* **Work to do**: Every line from the first one to the line containing "sc.camera = cam" should be echoed exactly; leave out the rest.

* **Data extract**:
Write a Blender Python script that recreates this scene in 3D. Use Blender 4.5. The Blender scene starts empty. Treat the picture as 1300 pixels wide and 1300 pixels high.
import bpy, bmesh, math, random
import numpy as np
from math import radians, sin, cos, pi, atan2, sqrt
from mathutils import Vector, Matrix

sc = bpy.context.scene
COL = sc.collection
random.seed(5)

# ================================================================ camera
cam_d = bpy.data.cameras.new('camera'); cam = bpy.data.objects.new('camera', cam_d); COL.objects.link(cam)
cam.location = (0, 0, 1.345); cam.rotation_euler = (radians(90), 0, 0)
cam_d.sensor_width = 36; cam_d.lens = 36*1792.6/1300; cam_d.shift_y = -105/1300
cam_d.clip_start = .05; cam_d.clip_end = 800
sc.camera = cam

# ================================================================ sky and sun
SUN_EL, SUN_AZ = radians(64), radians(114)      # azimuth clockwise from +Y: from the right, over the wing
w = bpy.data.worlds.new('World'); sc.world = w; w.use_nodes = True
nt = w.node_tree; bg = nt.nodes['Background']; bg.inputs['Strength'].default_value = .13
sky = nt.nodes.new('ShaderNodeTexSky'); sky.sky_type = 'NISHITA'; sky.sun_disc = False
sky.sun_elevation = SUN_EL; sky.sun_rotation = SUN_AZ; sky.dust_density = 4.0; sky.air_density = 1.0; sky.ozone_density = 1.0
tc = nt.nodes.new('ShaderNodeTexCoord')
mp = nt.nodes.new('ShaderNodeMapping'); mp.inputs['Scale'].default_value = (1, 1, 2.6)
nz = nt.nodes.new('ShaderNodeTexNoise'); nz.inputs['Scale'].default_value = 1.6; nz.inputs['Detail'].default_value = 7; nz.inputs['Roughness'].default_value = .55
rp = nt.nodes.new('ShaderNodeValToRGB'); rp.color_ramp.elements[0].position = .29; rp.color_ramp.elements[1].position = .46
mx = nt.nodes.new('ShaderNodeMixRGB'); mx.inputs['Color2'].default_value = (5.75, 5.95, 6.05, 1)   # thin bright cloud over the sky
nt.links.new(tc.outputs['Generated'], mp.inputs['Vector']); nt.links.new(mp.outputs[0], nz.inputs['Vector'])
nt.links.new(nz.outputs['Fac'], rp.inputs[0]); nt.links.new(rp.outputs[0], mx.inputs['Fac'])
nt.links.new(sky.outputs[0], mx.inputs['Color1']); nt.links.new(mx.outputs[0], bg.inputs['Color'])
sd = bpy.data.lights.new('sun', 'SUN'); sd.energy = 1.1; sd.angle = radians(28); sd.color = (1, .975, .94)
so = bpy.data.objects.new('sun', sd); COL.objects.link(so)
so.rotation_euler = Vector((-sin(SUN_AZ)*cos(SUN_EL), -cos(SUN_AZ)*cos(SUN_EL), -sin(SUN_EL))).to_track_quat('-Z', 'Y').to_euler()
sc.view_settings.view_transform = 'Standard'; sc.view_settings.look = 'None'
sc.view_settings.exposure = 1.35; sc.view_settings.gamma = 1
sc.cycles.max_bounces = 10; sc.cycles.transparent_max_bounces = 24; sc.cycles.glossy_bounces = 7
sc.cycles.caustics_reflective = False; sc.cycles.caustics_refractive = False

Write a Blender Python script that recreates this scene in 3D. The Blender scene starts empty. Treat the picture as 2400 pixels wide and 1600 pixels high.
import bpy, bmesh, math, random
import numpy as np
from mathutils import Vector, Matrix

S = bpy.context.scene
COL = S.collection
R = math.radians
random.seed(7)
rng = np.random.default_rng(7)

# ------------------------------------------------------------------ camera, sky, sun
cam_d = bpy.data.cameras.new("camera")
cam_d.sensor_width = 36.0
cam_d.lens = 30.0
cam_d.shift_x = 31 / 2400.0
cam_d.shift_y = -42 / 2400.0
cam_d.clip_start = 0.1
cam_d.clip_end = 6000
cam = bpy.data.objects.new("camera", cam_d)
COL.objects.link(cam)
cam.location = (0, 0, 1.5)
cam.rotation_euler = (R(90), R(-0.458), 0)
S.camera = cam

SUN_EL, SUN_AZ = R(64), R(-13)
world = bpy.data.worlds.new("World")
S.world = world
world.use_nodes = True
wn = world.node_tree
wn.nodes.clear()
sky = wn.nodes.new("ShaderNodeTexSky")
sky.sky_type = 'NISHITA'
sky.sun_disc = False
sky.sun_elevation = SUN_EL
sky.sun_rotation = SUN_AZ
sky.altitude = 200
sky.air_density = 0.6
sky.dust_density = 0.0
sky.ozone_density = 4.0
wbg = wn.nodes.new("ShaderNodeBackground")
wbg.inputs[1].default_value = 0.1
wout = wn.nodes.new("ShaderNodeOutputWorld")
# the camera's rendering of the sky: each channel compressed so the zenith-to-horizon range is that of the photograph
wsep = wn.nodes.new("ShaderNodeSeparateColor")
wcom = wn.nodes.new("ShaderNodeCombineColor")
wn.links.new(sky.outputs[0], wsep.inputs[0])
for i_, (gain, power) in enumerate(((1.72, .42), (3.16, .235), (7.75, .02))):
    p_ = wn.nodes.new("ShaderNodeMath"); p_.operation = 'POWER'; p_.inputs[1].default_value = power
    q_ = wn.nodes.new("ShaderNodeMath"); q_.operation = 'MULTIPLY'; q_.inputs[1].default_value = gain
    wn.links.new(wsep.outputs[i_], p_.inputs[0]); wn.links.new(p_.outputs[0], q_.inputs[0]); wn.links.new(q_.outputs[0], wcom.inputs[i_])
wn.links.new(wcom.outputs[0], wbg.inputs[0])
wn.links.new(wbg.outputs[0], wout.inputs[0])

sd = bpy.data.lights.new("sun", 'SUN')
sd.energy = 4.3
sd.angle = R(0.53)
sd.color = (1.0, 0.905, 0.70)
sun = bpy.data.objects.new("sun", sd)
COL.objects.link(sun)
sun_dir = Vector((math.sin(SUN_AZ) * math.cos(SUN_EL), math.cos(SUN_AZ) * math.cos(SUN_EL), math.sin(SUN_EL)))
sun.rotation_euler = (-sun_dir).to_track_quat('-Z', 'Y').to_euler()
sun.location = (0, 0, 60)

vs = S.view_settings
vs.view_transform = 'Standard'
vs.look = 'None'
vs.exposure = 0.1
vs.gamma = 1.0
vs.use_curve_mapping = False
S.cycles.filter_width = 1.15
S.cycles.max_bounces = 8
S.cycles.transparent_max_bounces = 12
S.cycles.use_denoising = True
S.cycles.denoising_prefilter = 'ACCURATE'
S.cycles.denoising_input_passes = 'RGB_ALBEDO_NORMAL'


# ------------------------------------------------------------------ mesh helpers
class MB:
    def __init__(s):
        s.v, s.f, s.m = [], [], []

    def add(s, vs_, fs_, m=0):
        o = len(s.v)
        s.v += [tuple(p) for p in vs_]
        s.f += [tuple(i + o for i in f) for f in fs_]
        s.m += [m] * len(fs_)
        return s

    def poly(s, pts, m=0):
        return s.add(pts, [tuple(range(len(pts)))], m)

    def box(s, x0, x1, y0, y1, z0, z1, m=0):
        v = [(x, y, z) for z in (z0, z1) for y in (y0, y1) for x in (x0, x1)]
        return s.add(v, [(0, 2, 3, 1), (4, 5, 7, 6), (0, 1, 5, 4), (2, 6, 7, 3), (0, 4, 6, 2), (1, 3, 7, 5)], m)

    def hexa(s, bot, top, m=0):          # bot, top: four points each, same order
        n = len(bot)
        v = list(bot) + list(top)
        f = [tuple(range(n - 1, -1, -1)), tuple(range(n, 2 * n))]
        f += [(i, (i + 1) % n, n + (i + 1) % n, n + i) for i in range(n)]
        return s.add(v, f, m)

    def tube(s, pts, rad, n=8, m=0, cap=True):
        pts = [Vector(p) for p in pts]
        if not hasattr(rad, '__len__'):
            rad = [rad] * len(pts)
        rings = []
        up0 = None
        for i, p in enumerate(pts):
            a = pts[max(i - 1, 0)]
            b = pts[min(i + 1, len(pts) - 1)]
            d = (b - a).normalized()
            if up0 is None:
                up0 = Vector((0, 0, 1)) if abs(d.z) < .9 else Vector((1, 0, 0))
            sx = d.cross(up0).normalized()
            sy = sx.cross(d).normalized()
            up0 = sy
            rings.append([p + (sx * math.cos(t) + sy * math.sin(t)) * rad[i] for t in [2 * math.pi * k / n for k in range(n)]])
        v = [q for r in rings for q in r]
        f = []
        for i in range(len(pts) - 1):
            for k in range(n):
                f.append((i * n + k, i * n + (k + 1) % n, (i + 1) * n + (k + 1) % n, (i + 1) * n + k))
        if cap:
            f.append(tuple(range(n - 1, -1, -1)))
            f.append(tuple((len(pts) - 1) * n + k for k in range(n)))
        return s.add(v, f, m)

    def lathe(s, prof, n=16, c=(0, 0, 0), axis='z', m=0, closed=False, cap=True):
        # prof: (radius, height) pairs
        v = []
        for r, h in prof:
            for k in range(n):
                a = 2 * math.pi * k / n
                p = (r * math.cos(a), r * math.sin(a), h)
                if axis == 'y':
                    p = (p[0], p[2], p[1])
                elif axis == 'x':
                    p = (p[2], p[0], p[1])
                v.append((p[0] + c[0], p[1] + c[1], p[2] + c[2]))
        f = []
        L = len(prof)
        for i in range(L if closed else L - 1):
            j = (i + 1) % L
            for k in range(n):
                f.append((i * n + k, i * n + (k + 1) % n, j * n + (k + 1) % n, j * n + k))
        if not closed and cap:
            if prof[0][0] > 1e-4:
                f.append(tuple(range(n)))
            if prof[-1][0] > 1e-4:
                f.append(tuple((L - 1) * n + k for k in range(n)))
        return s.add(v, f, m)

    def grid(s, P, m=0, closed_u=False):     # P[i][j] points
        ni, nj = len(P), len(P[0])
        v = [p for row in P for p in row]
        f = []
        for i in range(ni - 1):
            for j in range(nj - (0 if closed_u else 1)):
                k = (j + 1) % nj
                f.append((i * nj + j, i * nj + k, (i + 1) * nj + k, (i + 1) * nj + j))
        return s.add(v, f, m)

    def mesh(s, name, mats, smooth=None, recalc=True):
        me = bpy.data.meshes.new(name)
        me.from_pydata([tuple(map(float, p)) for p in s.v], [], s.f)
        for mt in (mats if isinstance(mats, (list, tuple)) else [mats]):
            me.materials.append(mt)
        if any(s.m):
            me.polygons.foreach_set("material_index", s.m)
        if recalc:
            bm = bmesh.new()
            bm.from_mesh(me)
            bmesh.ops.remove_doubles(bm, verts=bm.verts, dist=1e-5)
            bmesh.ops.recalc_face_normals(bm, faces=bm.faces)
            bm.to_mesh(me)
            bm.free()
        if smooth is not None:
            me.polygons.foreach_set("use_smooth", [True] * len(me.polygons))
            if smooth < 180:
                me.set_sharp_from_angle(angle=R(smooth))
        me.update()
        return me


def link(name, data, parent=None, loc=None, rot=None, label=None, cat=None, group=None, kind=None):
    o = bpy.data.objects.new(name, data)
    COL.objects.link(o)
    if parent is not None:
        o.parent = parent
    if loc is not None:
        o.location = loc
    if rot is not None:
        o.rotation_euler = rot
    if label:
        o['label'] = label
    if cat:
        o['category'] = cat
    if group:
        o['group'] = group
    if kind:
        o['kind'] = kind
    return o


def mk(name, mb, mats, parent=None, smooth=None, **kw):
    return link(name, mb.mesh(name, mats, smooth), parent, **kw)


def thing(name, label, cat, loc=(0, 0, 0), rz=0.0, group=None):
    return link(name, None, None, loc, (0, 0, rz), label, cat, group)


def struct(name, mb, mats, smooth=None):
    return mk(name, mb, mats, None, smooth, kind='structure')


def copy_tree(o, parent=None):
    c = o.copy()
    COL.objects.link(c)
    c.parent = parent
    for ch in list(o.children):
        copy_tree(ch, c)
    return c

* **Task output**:
Write a Blender Python script that recreates this scene in 3D. Use Blender 4.5. The Blender scene starts empty. Treat the picture as 1300 pixels wide and 1300 pixels high.
import bpy, bmesh, math, random
import numpy as np
from math import radians, sin, cos, pi, atan2, sqrt
from mathutils import Vector, Matrix

sc = bpy.context.scene
COL = sc.collection
random.seed(5)

# ================================================================ camera
cam_d = bpy.data.cameras.new('camera'); cam = bpy.data.objects.new('camera', cam_d); COL.objects.link(cam)
cam.location = (0, 0, 1.345); cam.rotation_euler = (radians(90), 0, 0)
cam_d.sensor_width = 36; cam_d.lens = 36*1792.6/1300; cam_d.shift_y = -105/1300
cam_d.clip_start = .05; cam_d.clip_end = 800
sc.camera = cam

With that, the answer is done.